俗物哲学者の独白

学校に一生引きこもることを避けるためにサラリーマンになった自称俗物哲学者の随筆。

真剣勝負

2016-07-19 08:53:49 | Weblog
 「ドラゴンボール超(スーパー)」の主題歌では「♪負ければ強くなる♪」となっているが、原作でのサイヤ人は、死にそうな酷い目に遭うと強くなるという設定だった。
 「♪涙の数だけ強くなれるよ♪」は岡本真夜さんの代表作TOMORROWのイントロだ。「艱難汝を玉にす」のように苦労を奨励する名言は多い。人は成功よりも失敗から多くを学ぶ。成功している時は余り反省しないが失敗をすればどこが悪かったのかと熟慮をする。
 江戸時代であれば事情が違う。「武者修行とは四方の剣客と手合わせをし、武技を磨くものだと思っていた。が、今になってみると、実は己れほど強いもののあまり天下にいないことを発見するためのものだった。」(芥川龍之介「侏儒の言葉」)武者修行中に負けた人の多くは命を落とすか再起不能になる。だから敗北を教訓にして強くなることは極めて珍しい。勝負を挑むとは命を賭けるということであり負ければ死ぬという覚悟が必要だ。武者修行とは自分を高く売り込むためのパフォーマンスであり宣伝活動だった。
 昨年、大阪都構想の是非を問う住民投票で敗れた時の橋下市長の答弁は興味深かった。負けても命を奪われない民主主義という政治形態を絶賛した。ラグビーの「ノーサイド」と同等の爽快感を訴えた。何度でも再戦が可能な社会であればこそ「負ければ強くなる」ということが可能になる。
 負ければ終わりになる社会であれば再戦はあり得ない。スポーツを舞台にしたドラマであれば、ライバルとは何度でも戦いその度にお互いに強くなる。ところが文字通りの真剣勝負であれば再戦は殆んどあり得ない。だから対決を盛り上げるためには対戦相手を詳しく描かざるを得ない。宮本武蔵に負けるために登場する佐々木小次郎であってもそのエピソードに多くのページを割いてその天才剣士ぶりを強調せざるを得ない。これはストーリー展開上大きな支障になる。
 この問題を解決した漫画家が故・横山光輝氏だ。

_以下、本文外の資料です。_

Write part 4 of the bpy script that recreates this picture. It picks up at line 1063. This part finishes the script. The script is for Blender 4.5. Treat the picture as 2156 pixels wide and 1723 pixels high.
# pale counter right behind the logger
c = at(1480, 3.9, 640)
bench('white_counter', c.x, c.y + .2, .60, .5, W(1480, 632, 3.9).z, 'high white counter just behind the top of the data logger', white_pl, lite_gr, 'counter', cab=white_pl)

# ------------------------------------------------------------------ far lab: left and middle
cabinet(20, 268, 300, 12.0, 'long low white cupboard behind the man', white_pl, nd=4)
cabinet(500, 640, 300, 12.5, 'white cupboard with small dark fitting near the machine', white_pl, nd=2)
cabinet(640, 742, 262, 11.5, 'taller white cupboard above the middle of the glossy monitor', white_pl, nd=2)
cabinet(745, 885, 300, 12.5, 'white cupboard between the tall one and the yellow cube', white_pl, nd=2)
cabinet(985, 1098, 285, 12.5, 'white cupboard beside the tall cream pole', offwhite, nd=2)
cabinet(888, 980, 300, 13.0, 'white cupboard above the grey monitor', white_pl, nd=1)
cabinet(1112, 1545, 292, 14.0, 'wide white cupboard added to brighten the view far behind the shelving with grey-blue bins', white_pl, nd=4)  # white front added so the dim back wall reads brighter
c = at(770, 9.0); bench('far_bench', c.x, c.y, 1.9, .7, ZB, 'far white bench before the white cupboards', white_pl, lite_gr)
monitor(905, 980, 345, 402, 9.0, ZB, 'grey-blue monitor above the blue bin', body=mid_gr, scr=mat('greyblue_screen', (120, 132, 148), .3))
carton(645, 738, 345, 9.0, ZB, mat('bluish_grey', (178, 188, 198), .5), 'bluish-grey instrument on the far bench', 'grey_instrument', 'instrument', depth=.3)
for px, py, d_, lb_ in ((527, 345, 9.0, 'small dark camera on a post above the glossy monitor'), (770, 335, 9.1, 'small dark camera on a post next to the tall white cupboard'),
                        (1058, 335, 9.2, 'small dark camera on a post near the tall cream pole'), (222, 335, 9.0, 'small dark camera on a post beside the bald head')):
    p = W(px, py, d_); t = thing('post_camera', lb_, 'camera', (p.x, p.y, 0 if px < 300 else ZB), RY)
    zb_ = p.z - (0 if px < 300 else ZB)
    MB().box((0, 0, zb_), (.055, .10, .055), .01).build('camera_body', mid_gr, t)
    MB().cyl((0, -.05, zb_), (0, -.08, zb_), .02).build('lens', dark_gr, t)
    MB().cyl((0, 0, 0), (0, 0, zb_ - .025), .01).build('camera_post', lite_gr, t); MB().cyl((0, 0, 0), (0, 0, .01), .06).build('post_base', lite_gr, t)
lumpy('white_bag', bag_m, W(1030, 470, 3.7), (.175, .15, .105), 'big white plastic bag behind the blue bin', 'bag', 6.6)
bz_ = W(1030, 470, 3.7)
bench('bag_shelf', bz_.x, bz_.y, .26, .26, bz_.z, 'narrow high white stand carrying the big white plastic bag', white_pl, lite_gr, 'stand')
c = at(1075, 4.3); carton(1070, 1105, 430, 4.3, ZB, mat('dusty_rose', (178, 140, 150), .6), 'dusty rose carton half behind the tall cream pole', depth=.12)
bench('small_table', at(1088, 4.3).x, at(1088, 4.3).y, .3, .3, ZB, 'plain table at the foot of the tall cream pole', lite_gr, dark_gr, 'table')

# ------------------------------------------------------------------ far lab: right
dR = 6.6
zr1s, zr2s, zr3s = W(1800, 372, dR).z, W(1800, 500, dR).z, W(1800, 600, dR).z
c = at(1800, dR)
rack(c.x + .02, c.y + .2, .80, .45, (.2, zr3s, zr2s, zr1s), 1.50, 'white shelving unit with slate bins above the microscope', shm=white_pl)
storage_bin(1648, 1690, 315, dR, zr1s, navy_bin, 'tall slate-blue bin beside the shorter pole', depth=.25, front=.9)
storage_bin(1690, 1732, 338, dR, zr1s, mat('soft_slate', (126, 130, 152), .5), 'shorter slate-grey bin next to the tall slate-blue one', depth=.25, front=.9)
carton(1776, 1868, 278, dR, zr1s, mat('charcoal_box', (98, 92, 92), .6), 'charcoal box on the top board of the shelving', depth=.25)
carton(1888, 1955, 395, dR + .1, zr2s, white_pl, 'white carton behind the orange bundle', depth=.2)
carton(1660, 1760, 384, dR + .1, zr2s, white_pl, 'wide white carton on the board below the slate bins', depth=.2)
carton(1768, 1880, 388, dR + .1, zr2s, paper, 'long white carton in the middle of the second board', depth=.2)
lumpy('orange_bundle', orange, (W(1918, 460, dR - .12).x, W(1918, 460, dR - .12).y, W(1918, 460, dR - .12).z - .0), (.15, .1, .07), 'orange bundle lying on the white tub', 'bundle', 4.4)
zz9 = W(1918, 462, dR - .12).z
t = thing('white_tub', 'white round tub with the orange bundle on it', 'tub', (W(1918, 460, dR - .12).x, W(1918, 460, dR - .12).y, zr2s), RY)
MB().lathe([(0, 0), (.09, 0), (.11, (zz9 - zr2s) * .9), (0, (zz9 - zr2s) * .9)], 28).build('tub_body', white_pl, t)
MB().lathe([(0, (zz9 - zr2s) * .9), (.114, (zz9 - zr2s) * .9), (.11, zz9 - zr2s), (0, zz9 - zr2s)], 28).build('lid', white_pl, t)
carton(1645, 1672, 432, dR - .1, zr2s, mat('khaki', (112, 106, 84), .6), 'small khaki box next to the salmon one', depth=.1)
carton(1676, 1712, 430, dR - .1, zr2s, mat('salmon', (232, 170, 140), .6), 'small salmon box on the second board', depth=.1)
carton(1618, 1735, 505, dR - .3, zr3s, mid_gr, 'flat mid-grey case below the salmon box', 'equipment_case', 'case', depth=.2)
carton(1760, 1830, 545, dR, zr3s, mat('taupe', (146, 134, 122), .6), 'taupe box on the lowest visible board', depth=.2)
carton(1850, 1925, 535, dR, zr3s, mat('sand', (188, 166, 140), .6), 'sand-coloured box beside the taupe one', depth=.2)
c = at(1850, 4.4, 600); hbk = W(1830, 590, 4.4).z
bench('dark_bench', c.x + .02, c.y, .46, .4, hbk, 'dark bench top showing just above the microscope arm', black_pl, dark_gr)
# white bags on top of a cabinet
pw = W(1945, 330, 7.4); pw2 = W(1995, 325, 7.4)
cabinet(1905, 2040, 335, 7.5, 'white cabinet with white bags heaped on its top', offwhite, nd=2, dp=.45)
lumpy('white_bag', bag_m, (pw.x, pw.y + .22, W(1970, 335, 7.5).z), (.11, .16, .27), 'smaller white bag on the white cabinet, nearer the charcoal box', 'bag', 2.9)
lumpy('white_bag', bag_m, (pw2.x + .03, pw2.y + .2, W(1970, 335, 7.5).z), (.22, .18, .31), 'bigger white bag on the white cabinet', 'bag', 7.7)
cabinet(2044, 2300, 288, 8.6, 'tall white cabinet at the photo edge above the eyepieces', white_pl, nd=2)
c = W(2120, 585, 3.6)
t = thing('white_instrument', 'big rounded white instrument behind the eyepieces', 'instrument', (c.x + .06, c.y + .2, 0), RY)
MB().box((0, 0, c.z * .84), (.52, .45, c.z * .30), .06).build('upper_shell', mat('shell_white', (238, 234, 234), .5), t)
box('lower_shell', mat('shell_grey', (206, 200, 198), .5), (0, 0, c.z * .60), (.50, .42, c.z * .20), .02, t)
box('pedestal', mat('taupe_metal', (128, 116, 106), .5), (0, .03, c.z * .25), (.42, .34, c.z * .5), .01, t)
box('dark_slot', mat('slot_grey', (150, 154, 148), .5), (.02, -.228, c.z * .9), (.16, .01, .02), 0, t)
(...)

彼は忍者漫画に団体戦の手法を導入した。
 主人公の強さを強調するためには敵役が強くなければならない。しかし敵役は所詮、主人公に倒される引き立て役でしかない。だから敵役の紹介に何ページも使えば話が間延びする。このジレンマを解消したのが「伊賀の影丸」で使われた団体戦だ。
 これは画期的な手法だった。主人公の影丸のピンチを仲間の忍者が助ける。この話によってその忍者が影丸と同等以上に強いと印象付ける。ところがその強い忍者の秘術を破って倒す強敵が現れて影丸と対決する。この手法であれば話が脇道に逸れることなく敵役の強さを強調できる。
 今では当たり前の手法であり講談の「真田十勇士」などの先駆的作品もあるが、漫画にこの手法を使って話を面白くした功労者は横山氏だろう。「漫画の神様」の手塚治虫氏もこの影響を受けてアトムにチームを組ませた団体戦の作品を描いた。戦後の漫画の功労者のNo2は石ノ森章太郎氏だと世間では評価しているようだが横山氏の功績も偉大だと思っている。忍者漫画以外に連載誌での「少年」では「鉄腕アトム」のライバルだった「鉄人28号」や「三国志」などの中国史シリーズなども今尚ファンが多い。